So its been almost two weeks since I started. I'm about 5 pounds down and couldn't be happier; I'm really excited for this journey. I know this is it, just THINKING about going off track makes me sad. This is not to say that I dont plan on having some cheat days here and then, (Boyfriend and I are driving up to Disneyland in a couple weeks and I definitely plan on having some churros and pizza while im there!) and that mistakes and mishaps won't happen but I just cant see myself going back to what I was doing before. I've been on and off the wagon tons of times but this time just feels different. But the other day I was looking in the mirror while getting dressed into jeans that are way too tight for me, I was just so sad and frustrated, I CANT WAIT to fit back into those jeans, I can't wait to go shopping and buy myself new clothes that I was too afraid to wear, I cant wait to feel confident and have my friends and family be proud of my accomplishment. But I cant help but think: is it really going to happen!? I mean I know it is, but imagining it feels so crazy! I've been self conscious, unhappy and depressed at my weight for SO long thinking about reaching my goal makes me so excited I can hardly imagine it. It seems so far away and unreachable. Ladies who have tackled this long, hard journey; is it really going to happen!?
I know how you feel. It's hard work and when you're at the beginning of your journey, it really seems overwhelming.
Now I'm close to being done (I think...I don't have a final goal) and I can't believe it's here! It really does seem like I just started this whole thing.
What did I do? Focus on the short term and take each day at a time. Celebrate each pound you lose and DON'T keep looking at your goal as some far-away thing. If you celebrate small victories—staying on plan, refusing certain foods, losing one pound—it'll be a whole lot easier to go on this journey If you fall, pick yourself right back up and get back on track THAT DAY, not the next day.
Before you know it, those too-tight jeans will be falling off you
I also set a goal of losing 40 pounds, and I remember thinking something similar at first. "Here I am starting a diet, well above where I was the last two times I tried ... and was only briefly successful then ..."
I think it helps to lay out mentally ALL of the things you are doing differently this time. It isn't a "repeat".
Admit some of the mistakes of past diets, and *stop* doing those things.
Don't even think of it as a "diet" (to the best extent possible). It is a change in lifestyle and habits. It is permenant. There isn't really going to be an "after the diet" stage where you can "go back" to how things were...
Yes. It absolutely IS going to happen! I like that you talked about imagining your future fit self being confident, fitting into clothes, etc. It might feel crazy now, but keep imagining. Visualize all the great things that are coming for you.
For me, it was only when I really started to believe that weight loss was possible that I was able to get over some major tripping points. Keep believing in your ability to accomplish your goals; stop telling yourself they are too far away or unreachable. You WILL get there if you keep putting in the work!
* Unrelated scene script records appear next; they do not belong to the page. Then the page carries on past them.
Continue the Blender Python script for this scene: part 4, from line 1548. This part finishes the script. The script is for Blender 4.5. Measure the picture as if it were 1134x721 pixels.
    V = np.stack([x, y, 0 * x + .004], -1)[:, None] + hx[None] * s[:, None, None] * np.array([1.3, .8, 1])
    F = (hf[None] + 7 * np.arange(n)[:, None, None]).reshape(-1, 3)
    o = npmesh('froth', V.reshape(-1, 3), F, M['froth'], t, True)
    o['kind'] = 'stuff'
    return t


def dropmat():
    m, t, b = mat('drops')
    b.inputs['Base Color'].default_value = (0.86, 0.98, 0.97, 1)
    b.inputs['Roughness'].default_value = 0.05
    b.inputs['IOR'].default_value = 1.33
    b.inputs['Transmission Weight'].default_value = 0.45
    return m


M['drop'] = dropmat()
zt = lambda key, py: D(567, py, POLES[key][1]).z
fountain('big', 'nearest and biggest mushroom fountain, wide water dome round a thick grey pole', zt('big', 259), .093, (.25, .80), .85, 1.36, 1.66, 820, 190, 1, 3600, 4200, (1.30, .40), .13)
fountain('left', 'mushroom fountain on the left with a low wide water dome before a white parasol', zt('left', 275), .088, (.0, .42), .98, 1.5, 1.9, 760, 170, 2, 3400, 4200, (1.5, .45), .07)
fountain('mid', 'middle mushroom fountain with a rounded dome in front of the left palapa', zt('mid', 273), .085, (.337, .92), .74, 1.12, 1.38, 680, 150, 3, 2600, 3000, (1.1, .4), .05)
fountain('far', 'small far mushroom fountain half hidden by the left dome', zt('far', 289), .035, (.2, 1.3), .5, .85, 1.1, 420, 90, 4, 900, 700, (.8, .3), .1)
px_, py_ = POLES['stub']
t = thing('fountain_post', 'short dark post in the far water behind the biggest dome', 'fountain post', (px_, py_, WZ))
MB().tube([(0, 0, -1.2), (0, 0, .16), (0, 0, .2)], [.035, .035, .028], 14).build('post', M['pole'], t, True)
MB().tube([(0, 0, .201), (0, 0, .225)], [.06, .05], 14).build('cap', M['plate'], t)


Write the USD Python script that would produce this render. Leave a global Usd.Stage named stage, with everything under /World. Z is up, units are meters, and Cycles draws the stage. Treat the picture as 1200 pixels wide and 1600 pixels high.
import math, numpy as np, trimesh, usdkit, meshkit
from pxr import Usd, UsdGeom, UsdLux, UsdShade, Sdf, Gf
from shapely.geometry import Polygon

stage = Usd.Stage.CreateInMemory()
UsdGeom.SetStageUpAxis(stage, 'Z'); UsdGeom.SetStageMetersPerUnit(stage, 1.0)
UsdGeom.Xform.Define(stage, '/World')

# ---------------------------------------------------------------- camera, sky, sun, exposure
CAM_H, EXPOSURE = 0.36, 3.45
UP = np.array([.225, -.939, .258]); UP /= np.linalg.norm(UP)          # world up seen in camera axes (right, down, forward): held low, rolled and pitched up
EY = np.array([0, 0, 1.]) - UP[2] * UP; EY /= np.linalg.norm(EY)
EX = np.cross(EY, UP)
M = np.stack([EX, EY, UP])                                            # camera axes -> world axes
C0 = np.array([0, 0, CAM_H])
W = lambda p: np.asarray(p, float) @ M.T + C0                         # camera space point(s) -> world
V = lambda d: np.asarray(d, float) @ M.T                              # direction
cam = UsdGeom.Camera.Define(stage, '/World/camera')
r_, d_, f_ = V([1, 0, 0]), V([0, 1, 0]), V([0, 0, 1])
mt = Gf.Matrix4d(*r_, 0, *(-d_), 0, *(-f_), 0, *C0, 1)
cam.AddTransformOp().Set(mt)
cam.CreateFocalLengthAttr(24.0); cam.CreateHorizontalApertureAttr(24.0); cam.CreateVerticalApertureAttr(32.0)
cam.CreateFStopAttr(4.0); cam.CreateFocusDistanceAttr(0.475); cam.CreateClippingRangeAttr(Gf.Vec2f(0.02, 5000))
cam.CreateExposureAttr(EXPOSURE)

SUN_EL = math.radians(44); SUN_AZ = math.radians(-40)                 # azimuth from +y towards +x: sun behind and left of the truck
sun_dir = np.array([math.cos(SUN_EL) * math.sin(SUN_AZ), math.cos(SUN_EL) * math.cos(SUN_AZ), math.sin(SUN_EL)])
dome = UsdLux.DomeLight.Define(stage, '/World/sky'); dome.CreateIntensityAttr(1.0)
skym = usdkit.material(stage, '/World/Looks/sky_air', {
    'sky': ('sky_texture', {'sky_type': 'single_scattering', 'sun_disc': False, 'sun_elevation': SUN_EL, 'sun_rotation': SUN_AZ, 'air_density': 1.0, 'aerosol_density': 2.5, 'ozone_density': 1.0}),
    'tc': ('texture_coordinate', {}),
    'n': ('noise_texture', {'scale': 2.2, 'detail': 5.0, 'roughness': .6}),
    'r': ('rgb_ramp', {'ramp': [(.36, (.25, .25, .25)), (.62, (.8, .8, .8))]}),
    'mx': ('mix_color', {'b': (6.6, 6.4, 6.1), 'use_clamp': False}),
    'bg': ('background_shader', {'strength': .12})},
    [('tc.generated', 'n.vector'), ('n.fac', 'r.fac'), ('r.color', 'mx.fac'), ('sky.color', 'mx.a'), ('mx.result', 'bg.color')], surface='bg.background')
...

I know exactly what you mean I've been off and on Weight Watchers for 7 years now...When I started this time (October 3) I was at my highest weight ever. But, just like you, this time just feels different. It's easier to say "no" to sodas and some of the junk that I'd rather have. It's easier to stop eating something, even if it tastes SOOOOO good, when I know I'm satisfied. I was telling my mom about it and she put it best....."It's always going to be easier when you've just made up your mind that this is it and you're GOING to do it!" I felt great that SHE noticed that I hit that point......It doesn't hurt that I got married 7 months ago and getting pregnant in the next year is a hope, so I have added incentive to want to loose the weight to get healthier! With 7 pounds down you're off to a great start!
Even when it does start to happen, you'll be shocked that it IS happening! Most of my clothes are loose now, I'm halfway to healthy BMI, I've not been this thin since I was 18 and all in the space of 11 months! I've erased 4 years of weight gain in under a year, and if I make it to 159 before the year is over it will be 5 years of weight gain! Sometimes I see my weight loss chart and I think "REALLY?!" because I never ever thought I could get this far on my own!
But once upon a time I thought the exact same things you are right now, every single one of them! It will happen, but it does take time, so celebrate the small things. I channel my enthusiasm into my exercise, running longer, running a distance in a faster time; it makes me feel like I was constantly achieving something. The weight loss is an added bonus! So find excitement in what you're doing TODAY not channelling it all to what you will become in the future. Because then you'll miss out on how well you're doing right now!
You WILL get there!! At one point I couldn't believe it was happening, me losing weight. Now still I can't spin my head around it. I have lost over 40 pounds but to me it just feels like 6 or so.
Yes, I know I look different and I wear other clothes but still I cant believe it.